Noted Iranian film director and his wife found stabbed to death in their home, state media report

TEHRAN, Iran (AP) — Noted Iranian film director Dariush Mehrjui and his wife were stabbed to death in their home by an unknown assailant, state media reported Sunday.


The official IRNA news agency quoted Hossein Fazeli, a judiciary official, as saying that Mehrjui and his wife, Vahideh Mohammadifar, were discovered dead with knife wounds in their necks.


Fazeli said the director’s daughter, Mona Mehrjui, found the bodies when she went to visit her father Saturday night at the home in a suburb about 30 kilometers (19 miles) west of the capital, Tehran.


The report said authorities were investigating and gave no speculation on a motive, though the wife had complained about a knife threat on social media in recent weeks.


Mehrjui , 83, was known as cofounder of Iran’s film new wave in the early 1970s that mainly focused on realism.


He received many awards, including a Silver Hugo from the Chicago International Film Festival in 1998 and a Golden Seashell at the San Sebastián International Film Festival 1993.

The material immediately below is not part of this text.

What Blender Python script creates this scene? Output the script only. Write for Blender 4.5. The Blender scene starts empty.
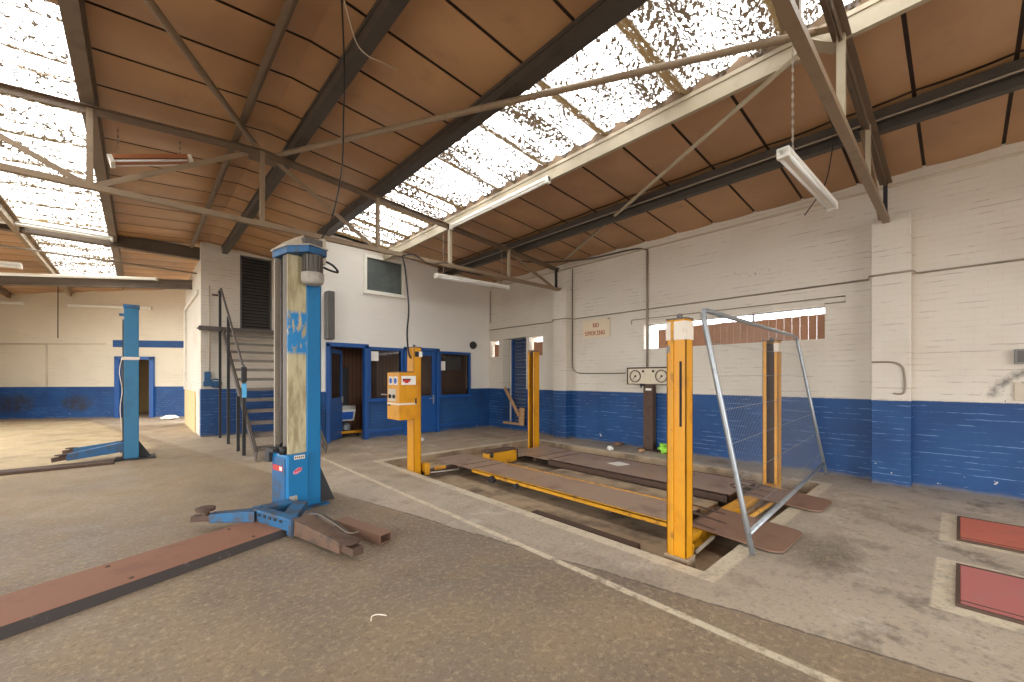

Mehrjui studied in the cinema program at the University of California, Los Angeles in the early 1960s.


In an interview published on Sunday by the newspaper Etemad, the filmmaker’s wife said that she had been threatened and their home had been burgled.


“The investigation revealed that no complaints had been filed regarding the illegal entry into the Mehrjui’s family villa and the theft of their belongings,” said Fazeli-Harikandi.


Dariush Mehrjui’s most notable films, alongside “The Cow,” included “Mr Gullible” (1970), “The Cycle” (1977), “The Tenants” (1987), “Hamoun” (1990), “Sara” (1993), “Pari” (1995) and “Leila” (1997).


The films were all screened at the Forum des Images in Paris, during a tribute attended by Mehrjui.


Between 1980 and 1985, the filmmaker lived in France where he worked on the documentary “Journey to the Land of Rimbaud” (1983).


On returning to Iran, he triumphed at the box office with “The Tenants.”


In 1990, he directed “Hamoun,” a dark comedy showing 24 hours in the life of an intellectual tormented by his divorce and his intellectual anxieties in an Iran overwhelmed by the technology companies Sony and Toshiba.


Throughout the 1990s, Mehrjui also depicted the lives of women in “Sara,” “Pari” and “Leila,” a melodrama about an infertile woman who encourages her husband to marry a second woman.